Business owner hangs critical poster, gets visits from the cops

Posted on : 2015-11-30 20:20 KST Modified on : 2015-11-30 20:20 KST
Police accuse owner of defamation and ask her to remove sign that calls Pres. Park a “dictator’s daughter”

Hwang Yeon-ju recently received a visit from around ten police officers. The 44-year-old, who runs a furniture workshop in Seoul’s Mapo district, had put up a poster in her shop window from the popular indignation rally held on Nov. 14. It showed the face of President Park Geun-hye, with the words “the dictator’s daughter” underneath it. Another read, “Enough is enough! We can’t take it anymore!”

The first visit to her workshop came at around one in the afternoon on Nov. 28, when five officers with the Mapo Police Station stopped by in a patrol car. Telling Hwang they had “gotten a report,” they asked her why she had put the poster up.

“I’m freely expressing my opinion. Is there a problem with that?” she replied.

The police then ordered her to take it down, saying it “defamed a person’s reputation with false content.” Hwang asked which part of it was false. The police told her it was the reference to the “dictator’s daughter,” and demanded that she prove that Park was indeed a dictator’s daughter, Hwang said.

Ten minutes later, another four to five officers in plain clothes came to record the poster’s text in notebooks. In all, around ten police officers came to Hwang’s shop over a thirty-minute period.

“This is a case of the authorities trying to intimidate ordinary citizens,” Hwang contended. “When police start investigating and they start telling you to ‘come to the station,’ anybody who wants to put up a poster or anything else in the future is going to be scared away from expressing their opinions.”

Hwang put up the poster on the morning of Nov. 14. While she did not attend the demonstration that day, she received a message from a friend on social media saying that “anyone who can‘t attend on Nov. 14 should at least put up this poster.” Deciding that she should show her support, Hwang printed out the two posters and put them up in her shop windows.

“When the public calls you names, you should ask why they’re using those names. It‘s not our politicians’ place to just round up anyone who uses names,” she said.  

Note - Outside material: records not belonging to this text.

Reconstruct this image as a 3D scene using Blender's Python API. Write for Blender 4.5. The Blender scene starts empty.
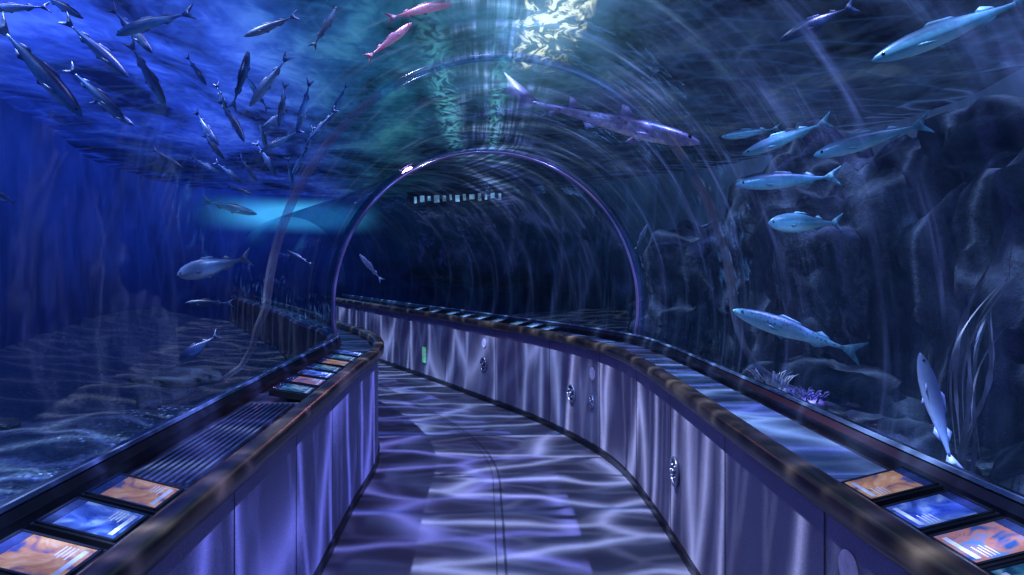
import bpy, bmesh, math, random
from mathutils import Vector, Matrix, noise
random.seed(7)
sc = bpy.context.scene
sc.view_settings.view_transform = 'Standard'
F = 700.0; EYE = 1.6

# ------------------------------------------------------------ node helpers
def N(nt, t, ins=None, **props):
    n = nt.nodes.new(t)
    for k, v in props.items(): setattr(n, k, v)
    for k, v in (ins or {}).items():
        s = n.inputs[k]
        if isinstance(v, bpy.types.NodeSocket): nt.links.new(v, s)
        else: s.default_value = v
    return n
def new_mat(name):
    m = bpy.data.materials.new(name); m.use_nodes = True
    m.node_tree.nodes.clear()
    return m, m.node_tree
def out(nt, sh):
    o = nt.nodes.new('ShaderNodeOutputMaterial'); nt.links.new(sh, o.inputs[0])
def c4(c): return (c[0], c[1], c[2], 1)
def math_(nt, op, a, b=0.0, clamp=False):
    return N(nt, 'ShaderNodeMath', {0: a, 1: b}, operation=op, use_clamp=clamp).outputs[0]
def maprange(nt, v, a, b, c, d, it='LINEAR'):
    return N(nt, 'ShaderNodeMapRange', {0: v, 1: a, 2: b, 3: c, 4: d}, interpolation_type=it).outputs[0]
def ramp(nt, fac, stops):
    r = N(nt, 'ShaderNodeValToRGB', {0: fac}); e = r.color_ramp.elements
    while len(e) > 1: e.remove(e[0])
    e[0].position = stops[0][0]; e[0].color = c4(stops[0][1])
    for p, c in stops[1:]:
        x = e.new(p); x.color = c4(c)
    return r.outputs[0]
def mixc(nt, f, a, b, bt='MIX'):
    return N(nt, 'ShaderNodeMixRGB', {0: f, 1: a, 2: b}, blend_type=bt).outputs[0]
def bump1(nt, v, c, w):
    """smooth hill 0..1 around c with half-width w"""
    return maprange(nt, math_(nt, 'ABSOLUTE', math_(nt, 'SUBTRACT', v, c)), 0, w, 1, 0, 'SMOOTHSTEP')
def simple(name, col, rough=0.5, metal=0.0, nscale=30, namt=0.25, emis=0, bump=0.0, coord='Object'):
    m, nt = new_mat(name)
    tc = N(nt, 'ShaderNodeTexCoord')
    nz = N(nt, 'ShaderNodeTexNoise', {'Vector': tc.outputs[coord], 'Scale': nscale, 'Detail': 5})
    col2 = [c*(1-namt) for c in col]; col3 = [min(1, c*(1+namt)) for c in col]
    cc = ramp(nt, nz.outputs[0], [(0.3, col2), (0.7, col3)])
    b = N(nt, 'ShaderNodeBsdfPrincipled', {'Base Color': cc, 'Roughness': rough, 'Metallic': metal})
    if emis:
        nt.links.new(cc, b.inputs['Emission Color']); b.inputs['Emission Strength'].default_value = emis
    if bump:
        bp = N(nt, 'ShaderNodeBump', {'Strength': bump, 'Height': nz.outputs[0]})
        nt.links.new(bp.outputs[0], b.inputs['Normal'])
    out(nt, b.outputs[0]); return m

# ------------------------------------------------------------ mesh helpers
def add_obj(name, verts, faces, mats, smooth=False, uvs=None, fm=None):
    me = bpy.data.meshes.new(name); me.from_pydata([tuple(v) for v in verts], [], faces)
    for m in mats: me.materials.append(m)
    if fm:
        for p, i in zip(me.polygons, fm): p.material_index = i
    if smooth: me.polygons.foreach_set('use_smooth', [True]*len(me.polygons))
    if uvs:
        l = me.uv_layers.new(name='UVMap')
        for p in me.polygons:
            for li in p.loop_indices: l.data[li].uv = uvs[me.loops[li].vertex_index]
    me.update()
    o = bpy.data.objects.new(name, me); sc.collection.objects.link(o); return o
def loft(name, rows, mat, smooth=True, closed=False, caps=False, us=None):
    n = len(rows[0]); v = []; f = []; uv = []
    for i, r in enumerate(rows):
        for j, p in enumerate(r):
            v.append(p); uv.append((us[i] if us else i/(len(rows)-1), j/(n-1)))
    m = n if closed else n-1
    for i in range(len(rows)-1):
        for j in range(m):
            k = (j+1) % n
            f.append((i*n+j, i*n+k, (i+1)*n+k, (i+1)*n+j))
    if caps:
        f.append(tuple(range(n))[::-1]); b = (len(rows)-1)*n; f.append(tuple(range(b, b+n)))
    return add_obj(name, v, f, [mat], smooth, uv)
class MB:
    """accumulates parts with material indices into one mesh"""
    def __init__(s): s.v = []; s.f = []; s.m = []
    def add(s, verts, faces, mi=0):
        o = len(s.v); s.v += [Vector(p) for p in verts]
        s.f += [tuple(i+o for i in f) for f in faces]; s.m += [mi]*len(faces)
    def box(s, a, b, mi=0, M=None):
        x0, y0, z0 = a; x1, y1, z1 = b
        vs = [Vector(p) for p in [(x0,y0,z0),(x1,y0,z0),(x1,y1,z0),(x0,y1,z0),(x0,y0,z1),(x1,y0,z1),(x1,y1,z1),(x0,y1,z1)]]
        if M: vs = [M @ p for p in vs]
        s.add(vs, [(3,2,1,0),(4,5,6,7),(0,1,5,4),(1,2,6,5),(2,3,7,6),(3,0,4,7)], mi)
    def tube(s, pts, rads, mi=0, seg=8, hoop=False):
        vs = []; fs = []; n = len(pts)
        for i, p in enumerate(pts):
            p = Vector(p); t = (Vector(pts[min(i+1, n-1)])-Vector(pts[max(i-1, 0)])).normalized()
            ref = Vector((0, 1, 0)) if hoop else (Vector((0.13, 0.31, 1)) if abs(t.z) < .9 else Vector((1, .1, 0)))
            a = t.cross(ref).normalized(); b = t.cross(a)
            for k in range(seg):
                an = 2*math.pi*k/seg; vs.append(p+(a*math.cos(an)+b*math.sin(an))*rads[i])
        for i in range(n-1):
            for k in range(seg):
                q = (k+1) % seg; fs.append((i*seg+k, i*seg+q, (i+1)*seg+q, (i+1)*seg+k))
        fs.append(tuple(range(seg))[::-1]); fs.append(tuple(range((n-1)*seg, n*seg)))
        s.add(vs, fs, mi)
    def hoop(s, pts, rads, mi=0, seg=8): s.tube(pts, rads, mi, seg, True)
    def build(s, name, mats, smooth=False): return add_obj(name, s.v, s.f, mats, smooth, None, s.m)

# ------------------------------------------------------------ plan of the tunnel (metres)
Lc  = [(-.83,-2),(-.83,0),(-.83,2),(-.84,3.5),(-.85,4.6),(-.84,5.5),(-.95,6.3),(-1.25,7.2),(-1.75,8.3),(-2.3,9.6),(-3.1,11.3),(-4.0,13.1),(-4.9,15)]
Loc = [(-1.27,-2),(-1.27,0),(-1.27,2),(-1.28,3.5),(-1.28,4.6),(-1.28,5.5),(-1.32,6.3),(-1.6,7.05),(-2.12,8.1),(-2.65,9.4),(-3.5,11.15),(-4.4,12.95),(-5.3,14.85)]
Rc  = [(1.05,-2),(1.05,0),(1.05,2),(1.09,3.5),(1.11,4.6),(1.07,5.5),(.88,6.3),(.5,7.3),(0,8.3),(-.6,9.5),(-1.5,11.2),(-2.45,13.1),(-3.4,15)]
Roc = [(1.48,-2),(1.48,0),(1.48,2),(1.5,3.5),(1.5,4.6),(1.49,5.5),(1.4,6.35),(.95,7.5),(.4,8.55),(-.2,9.75),(-1.1,11.4),(-2.05,13.3),(-3.0,15.2)]
def cr(P, t):
    n = len(P)-1; i = min(int(t), n-1); u = t-i
    g = lambda k: Vector(P[max(0, min(n, k))]) if 0 <= k <= n else (Vector(P[0])*2-Vector(P[1]) if k < 0 else Vector(P[n])*2-Vector(P[n-1]))
    a, b, c, d = g(i-1), g(i), g(i+1), g(i+2)
    return 0.5*((2*b)+(c-a)*u+(2*a-5*b+4*c-d)*u*u+(3*b-a-3*c+d)*u**3)
SUB = 8; TS = [i/SUB for i in range(12*SUB+1)]
def t_at(P, y):
    best = min((abs(cr(P, k/200).y-y), k/200) for k in range(2401)); return best[1]
def rail_pt(side, t, off, z):
    P, Q = (Lc, Loc) if side == 'left' else (Rc, Roc)
    a = cr(P, t); b = cr(Q, t); d = (b-a).normalized(); p = a+d*off
    return Vector((p.x, p.y, z))
def frac_pt(side, t, fr, z, ex=0):
    P, Q = (Lc, Loc) if side == 'left' else (Rc, Roc)
    a = cr(P, t); b = cr(Q, t); d = (b-a).normalized(); p = a.lerp(b, fr)+d*ex
    return Vector((p.x, p.y, z))

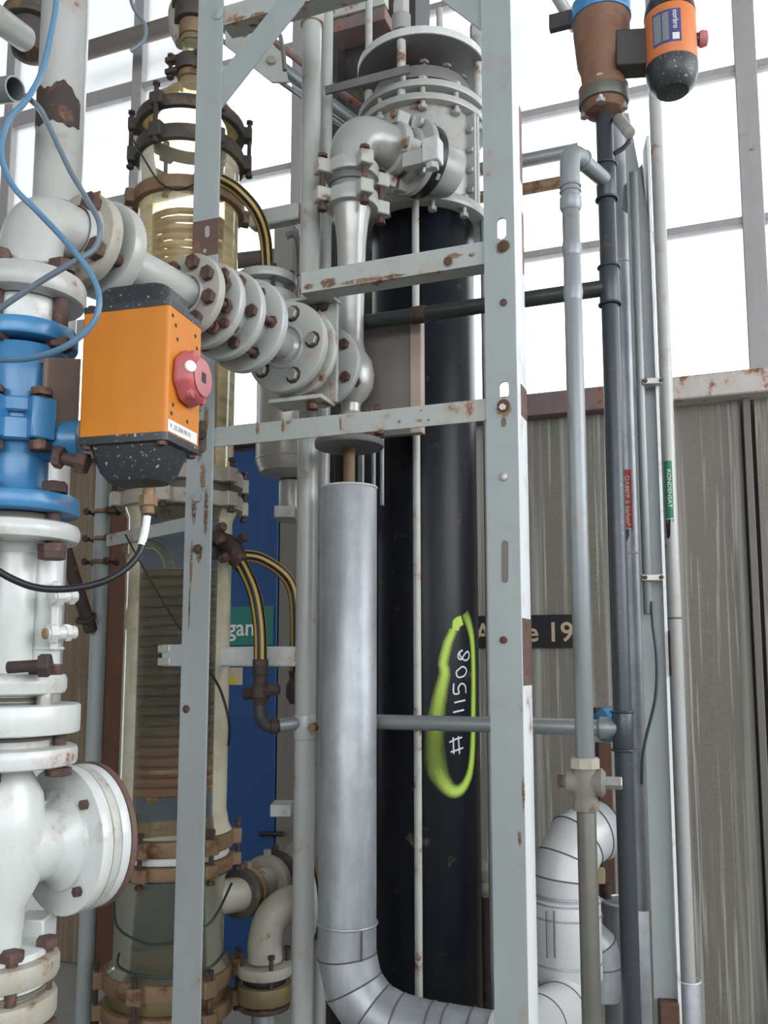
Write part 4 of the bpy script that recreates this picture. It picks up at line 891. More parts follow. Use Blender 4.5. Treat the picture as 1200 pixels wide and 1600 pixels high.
# striped hoses
def hose(label, pts, r):
    q = catmull(pts, 10); t = MB().tube(q, r, 16, smooth=False).build('striped_hose', 'rubber_black'); tag(t, label, 'hose')
    N = len(q); tang = [(q[min(N - 1, i + 1)] - q[max(0, i - 1)]).normalized() for i in range(N)]; e1, e2, _ = basis(tang[0]); fr = []
    for i in range(N):
        e1 = (e1 - tang[i] * e1.dot(tang[i])).normalized(); fr.append((e1.copy(), tang[i].cross(e1)))
    for s_ in range(6):
        m = MB()
        for i in range(N):
            for da in (-.24, 0, .24):
                a_ = s_ * math.pi / 3 + da; m.v.append(q[i] + (fr[i][0] * math.cos(a_) + fr[i][1] * math.sin(a_)) * (r + .0007))
            if i:
                b_ = 3 * i; m.f += [(b_ - 3, b_, b_ + 1, b_ - 2), (b_ - 2, b_ + 1, b_ + 2, b_ - 1)]
        m.build('stripe', 'hose_yellow', t)
    return t
h = hose('yellow and black striped hose hanging in front of the green sign', [P(370, 872, 2.36), P(384, 895, 2.34), P(398, 930, 2.33), P(406, 980, 2.32), P(407, 1035, 2.32)], .0165)
h = hose('striped hose arching behind the grey-white riser pipe', [P(376, 868, 2.44), P(405, 872, 2.46), P(438, 892, 2.48), P(456, 918, 2.5), P(462, 960, 2.5), P(462, 1060, 2.5)], .0155)
h = hose('striped hose curving down from the upper clamp ring', [P(346, 282, 2.3), P(372, 298, 2.3), P(400, 330, 2.32), P(414, 370, 2.36), P(418, 425, 2.4)], .0165)
t = thing('hose_valve', 'small dark valve where the two striped hoses leave the column', 'valve', P(350, 875, 2.36))
MB().tube([P(330, 852, 2.44), P(352, 846, 2.38), P(366, 856, 2.36), P(374, 876, 2.36)], .022, 14).build('valve_body', 'rust_dark', t)
flange(MB(), P(338, 852, 2.40), (P(366, 846, 2.36) - P(330, 852, 2.44)), 0, .018, .040, .002).build('valve_flange', 'pipe_green_black', t)
for x_, y_ in ((342, 826), (376, 842), (346, 874), (340, 845)): q = P(x_, y_, 2.35); MB().hexa(q, Vector((.6, -.5, .2)).normalized(), .013, .022).build('nut', 'bolt_rust', t)
MB().cyl(P(366, 872, 2.36), P(378, 884, 2.35), .021).build('hose_clip', 'rust_dark', t)
t = thing('drain_cock', 'dark brass drain cock under the hanging striped hose', 'valve', P(408, 1140, 2.32))
MB().cyl(P(407, 1055, 2.32), P(407, 1030, 2.32), .020).build('hose_clip', 'rust_dark', t)
MB().lathe(P(406, 1110, 2.32), ZD, [(0, .013), (.02, .016), (.034, .026), (.055, .026), (.07, .016), (.09, .018)], 20).build('cock_body', 'rust_dark', t)
MB().cyl(P(382, 1085, 2.33), P(428, 1078, 2.30), .015, seg=16).hexa(P(424, 1078, 2.30), Vector((1, -.2, .05)).normalized(), .016, .02).build('cock_plug', 'rust_dark', t)
MB().tube([P(406, 1102, 2.32), P(407, 1120, 2.32), P(418, 1134, 2.33), P(440, 1134, 2.34), P(476, 1128, 2.36)], .016, 16).build('cock_elbow', 'steel_dark', t)
MB().cyl(P(422, 1135, 2.33), P(434, 1134, 2.335), .021).build('union', 'rust_dark', t)
MB().cyl(P(436, 1134, 2.335), P(470, 1129, 2.35), .0175).build('nipple', 'galvanised', t)
t = thing('drain_cock', 'second drain cock half hidden behind the grey-white riser pipe', 'valve', P(462, 1100, 2.5))
MB().lathe(P(461, 1100, 2.5), ZD, [(0, .014), (.02, .026), (.05, .026), (.07, .016), (.09, .02)], 20).build('cock_body', 'rust_dark', t)
# ================================================================== ALUMINIUM CLAD PIPE
AY = 2.25; q = P(544, 1100, AY); k = M(1, q); ar = 44.5 * k
def A_(py): return Vector((q.x, q.y, zrow(py, AY)))
t = thing('clad_pipe', 'aluminium clad insulated pipe with a mitred elbow turning right', 'pipe', A_(1610))
MB().lathe(A_(1440), ZD, [(0, ar), (A_(764).z - A_(1440).z, ar), (A_(762).z - A_(1440).z, ar * .97), (A_(763).z - A_(1440).z, 0)], 48, False).build('cladding', 'aluminium', t)
MB().torus(A_(763), ZD, ar, .003).build('rim', 'aluminium_white', t)
for y_ in (1441, ): MB().torus(A_(y_), ZD, ar * 1.01, .004).build('seam', 'aluminium', t)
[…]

President Park Geun-hye is the daughter of Park Chung-hee, the president of South Korea between 1961 and 1979. The New York Times described her as “a dictator‘s daughter with an unsoiled aura” in an April 2012 piece written before her election, while she was serving as chairperson of the ruling Saenuri Party’s emergency committee. During the election later that year, the BBC described the candidate as the daughter of a “military ruler.” CNN also referred to then-candidate Park as the daughter of a “dictator.” The Washington Post described the election as a battle between a “dictator’s daughter” (Park) and a “North Korean refugees’ son,” opponent Moon Jae-in.